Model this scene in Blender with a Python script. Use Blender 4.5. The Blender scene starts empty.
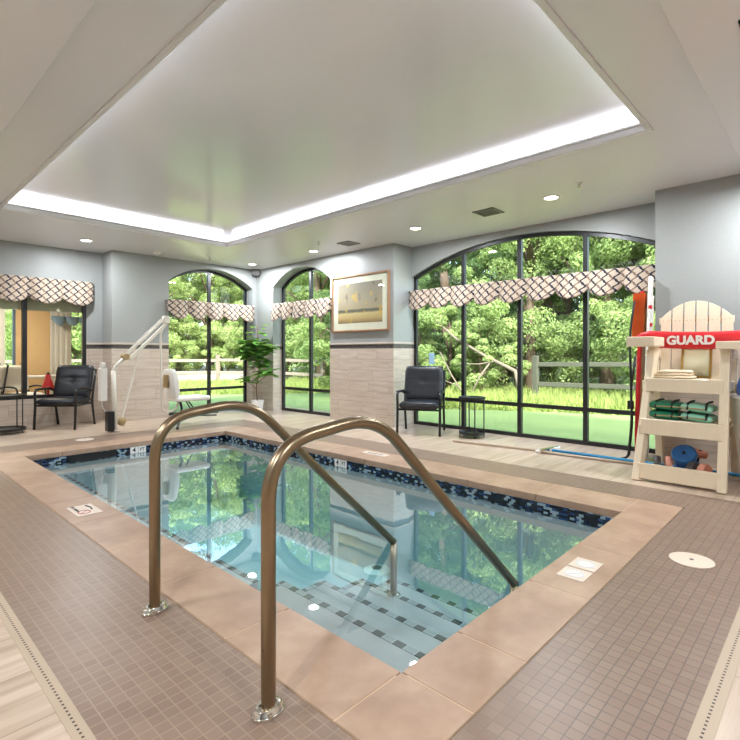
import bpy, bmesh, math, random
from mathutils import Vector, Matrix
random.seed(7)
S = bpy.context.scene
C = S.collection
PI = math.pi

# ------------------------------------------------------------------ camera
F_PX = 497.0
cam_d = bpy.data.cameras.new('camera'); cam = bpy.data.objects.new('camera', cam_d); C.objects.link(cam)
cam_d.sensor_width = 36; cam_d.lens = F_PX/740*36
cam.location = (0, 0, 1.25)
ANG = math.atan(470/F_PX)
cam.rotation_euler = (PI/2, 0, ANG - PI/2)
cam_d.shift_y = -17/740
cam_d.clip_start = 0.05; cam_d.clip_end = 400
S.camera = cam

# ------------------------------------------------------------------ world, sun, exposure
W = bpy.data.worlds.new('world'); S.world = W; W.use_nodes = True
nt = W.node_tree; nt.nodes.clear()
wo = nt.nodes.new('ShaderNodeOutputWorld'); bg = nt.nodes.new('ShaderNodeBackground')
sky = nt.nodes.new('ShaderNodeTexSky'); sky.sky_type = 'NISHITA'
sky.sun_elevation = math.radians(52); sky.sun_rotation = math.radians(200); sky.sun_disc = False
sky.air_density = 1.2; sky.dust_density = 3.0; sky.ozone_density = 1.0
nt.links.new(sky.outputs[0], bg.inputs[0]); nt.links.new(bg.outputs[0], wo.inputs[0])
bg.inputs[1].default_value = 1.1
sun_d = bpy.data.lights.new('sun', 'SUN'); sun = bpy.data.objects.new('sun', sun_d); C.objects.link(sun)
sun_d.energy = 11.0; sun_d.angle = 0.01; sun_d.color = (1, .97, .93)
sun.rotation_euler = Vector((-.6, -.55, 0.66)).to_track_quat('Z', 'Y').to_euler()
sun.location = (-8, -8, 14)
S.view_settings.view_transform = 'Standard'; S.view_settings.look = 'None'
S.view_settings.gamma = 1; S.view_settings.use_curve_mapping = False
S.view_settings.exposure = 0.0
DOWN_W = 60      # each recessed downlight
COVE_E = 13     # cove strip emission
S.cycles.use_denoising = True
S.cycles.max_bounces = 10; S.cycles.diffuse_bounces = 5; S.cycles.glossy_bounces = 4
S.cycles.transmission_bounces = 6; S.cycles.transparent_max_bounces = 16
S.cycles.sample_clamp_indirect = 6; S.cycles.caustics_reflective = False; S.cycles.caustics_refractive = False

# ------------------------------------------------------------------ materials
def lin(h):
    if isinstance(h, str):
        c = [int(h[i:i+2], 16)/255 for i in (0, 2, 4)]
        return tuple((x/12.92 if x <= .04045 else ((x+.055)/1.055)**2.4) for x in c)
    return h
def setp(b, **k):
    for n, v in k.items():
        b.inputs[n.replace('_', ' ')].default_value = v
class NT:
    """tiny node helper"""
    def __init__(s, name):
        s.m = bpy.data.materials.new(name); s.m.use_nodes = True; s.t = s.m.node_tree
        s.b = s.t.nodes['Principled BSDF']; s.out = s.t.nodes['Material Output']
    def n(s, typ, **k):
        x = s.t.nodes.new('ShaderNode'+typ)
        for a, v in k.items(): setattr(x, a, v)
        return x
    def l(s, a, b): s.t.links.new(a, b)
    def math(s, op, a, b=0.0, c=None):
        x = s.n('Math', operation=op)
        for i, v in enumerate((a, b, c)):
            if v is None: continue
            if isinstance(v, (int, float)): x.inputs[i].default_value = v
            else: s.l(v, x.inputs[i])
        return x.outputs[0]
    def mix(s, f, a, b):
        x = s.n('Mix', data_type='RGBA')
        for i, v in ((0, f), (6, a), (7, b)):
            if isinstance(v, (int, float)): x.inputs[i].default_value = v
            elif isinstance(v, tuple): x.inputs[i].default_value = (*v[:3], 1)
            else: s.l(v, x.inputs[i])
        return x.outputs[2]
    def pos(s):
        g = s.n('NewGeometry'); p = s.n('SeparateXYZ'); s.l(g.outputs['Position'], p.inputs[0]); return p.outputs
    def comb(s, x, y, z=0.0):
        c = s.n('CombineXYZ')
        for i, v in enumerate((x, y, z)):
            if isinstance(v, (int, float)): c.inputs[i].default_value = v
            else: s.l(v, c.inputs[i])
        return c.outputs[0]
    def noise(s, vec, scale, detail=3, rough=.5):
        x = s.n('TexNoise'); x.inputs['Scale'].default_value = scale; x.inputs['Detail'].default_value = detail
        x.inputs['Roughness'].default_value = rough
        if vec is not None: s.l(vec, x.inputs['Vector'])
        return x.outputs['Fac']
    def bump(s, h, strength=.2, dist=.01):
        x = s.n('Bump'); x.inputs['Strength'].default_value = strength; x.inputs['Distance'].default_value = dist
        s.l(h, x.inputs['Height']); s.l(x.outputs[0], s.b.inputs['Normal']); return x
    def ramp(s, f, stops):
        x = s.n('ValToRGB'); e = x.color_ramp.elements
        e[0].position, e[0].color = stops[0][0], (*lin(stops[0][1]), 1)
        e[1].position, e[1].color = stops[-1][0], (*lin(stops[-1][1]), 1)
        for p, c in stops[1:-1]:
            q = e.new(p); q.color = (*lin(c), 1)
        s.l(f, x.inputs[0]); return x.outputs[0]

def simple(name, col, rough=.5, metal=0, spec=.5, var=.06, scale=8, bump=0, emit=0, stretch=None):
    a = NT(name); c = lin(col)
    tc = a.n('TexCoord'); v = tc.outputs['Object']
    if stretch:
        mp = a.n('Mapping'); mp.inputs['Scale'].default_value = stretch; a.l(v, mp.inputs[0]); v = mp.outputs[0]
    f = a.noise(v, scale)
    a.l(a.mix(f, tuple(x*(1-var) for x in c), tuple(min(1, x*(1+var)) for x in c)), a.b.inputs['Base Color'])
    setp(a.b, Roughness=rough, Metallic=metal)
    a.b.inputs['Specular IOR Level'].default_value = spec
    if bump: a.bump(f, bump, .01)
    if emit:
        a.b.inputs['Emission Color'].default_value = (*c, 1); a.b.inputs['Emission Strength'].default_value = emit
    return a.m

# plank floor: long stone-look planks running along X
def m_plank():
    a = NT('plank_tile'); p = a.pos()
    br = a.n('TexBrick'); a.l(a.comb(p[0], p[1]), br.inputs['Vector'])
    br.offset = .37; br.inputs['Scale'].default_value = 1; br.inputs['Brick Width'].default_value = .9
    br.inputs['Row Height'].default_value = .33; br.inputs['Mortar Size'].default_value = .003
    br.inputs['Color1'].default_value = (.0, 0, 0, 1); br.inputs['Color2'].default_value = (1, 1, 1, 1)
    br.inputs['Mortar'].default_value = (.5, .5, .5, 1)
    sep = a.n('SeparateColor'); a.l(br.outputs['Color'], sep.inputs[0])
    off = a.math('MULTIPLY', sep.outputs[0], 7.0)
    f = a.noise(a.comb(a.math('MULTIPLY', p[0], 1.1), a.math('MULTIPLY', p[1], 16), off), 1.0, 4, .6)
    col = a.ramp(f, [(.25, '9c8673'), (.45, 'b7a28e'), (.6, 'c6b29f'), (.8, 'd0beac')])
    col = a.mix(a.math('MULTIPLY', sep.outputs[0], .22), col, lin('bba893'))
    col = a.mix(br.outputs['Fac'], col, lin('96836f'))
    a.l(col, a.b.inputs['Base Color']); setp(a.b, Roughness=.3)
    a.bump(a.math('SUBTRACT', 1, br.outputs['Fac']), .3, .002)
    return a.m
def m_mosaic():
    a = NT('brown_mosaic_tile'); p = a.pos()
    br = a.n('TexBrick'); a.l(a.comb(p[0], p[1]), br.inputs['Vector'])
    br.offset = 0; br.inputs['Scale'].default_value = 1; br.inputs['Brick Width'].default_value = .0505
    br.inputs['Row Height'].default_value = .0505; br.inputs['Mortar Size'].default_value = .0026
    br.inputs['Color1'].default_value = (*lin('7f6859'), 1); br.inputs['Color2'].default_value = (*lin('8a7463'), 1)
    br.inputs['Mortar'].default_value = (*lin('a38d7e'), 1); br.inputs['Bias'].default_value = 0
    big = a.noise(a.comb(p[0], p[1]), 1.3, 3)
    fine = a.noise(a.comb(p[0], p[1]), 40, 3)
    # grout darkens towards the near right, broken up by noise
    sm = a.n('MapRange', interpolation_type='SMOOTHSTEP'); a.l(a.math('ADD', a.math('SUBTRACT', p[1], a.math('MULTIPLY', p[0], .35)), a.math('MULTIPLY', big, .8)), sm.inputs[0]); sm.inputs[1].default_value = .3; sm.inputs[2].default_value = 1.3
    gr2 = a.mix(sm.outputs[0], lin('5e5048'), lin('98836f'))
    col = a.mix(br.outputs['Fac'], br.outputs['Color'], gr2)
    col = a.mix(a.math('MULTIPLY', fine, .3), col, lin('907a6c'))
    a.l(col, a.b.inputs['Base Color'])
    a.l(a.math('ADD', .3, a.math('MULTIPLY', big, .15)), a.b.inputs['Roughness'])
    h = a.math('ADD', a.math('SUBTRACT', 1, br.outputs['Fac']), a.math('MULTIPLY', fine, .25))
    a.bump(h, .35, .002)
    return a.m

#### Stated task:
The lines from the start of the data through the line that contains "S.camera = cam" are to be returned exactly, please, with both ends included and every picture left out.

#### Exercise response:
Model this scene in Blender with a Python script. Use Blender 4.5. The Blender scene starts empty.
import bpy, bmesh, math, random
from mathutils import Vector, Matrix
random.seed(7)
S = bpy.context.scene
C = S.collection
PI = math.pi

# ------------------------------------------------------------------ camera
F_PX = 497.0
cam_d = bpy.data.cameras.new('camera'); cam = bpy.data.objects.new('camera', cam_d); C.objects.link(cam)
cam_d.sensor_width = 36; cam_d.lens = F_PX/740*36
cam.location = (0, 0, 1.25)
ANG = math.atan(470/F_PX)
cam.rotation_euler = (PI/2, 0, ANG - PI/2)
cam_d.shift_y = -17/740
cam_d.clip_start = 0.05; cam_d.clip_end = 400
S.camera = cam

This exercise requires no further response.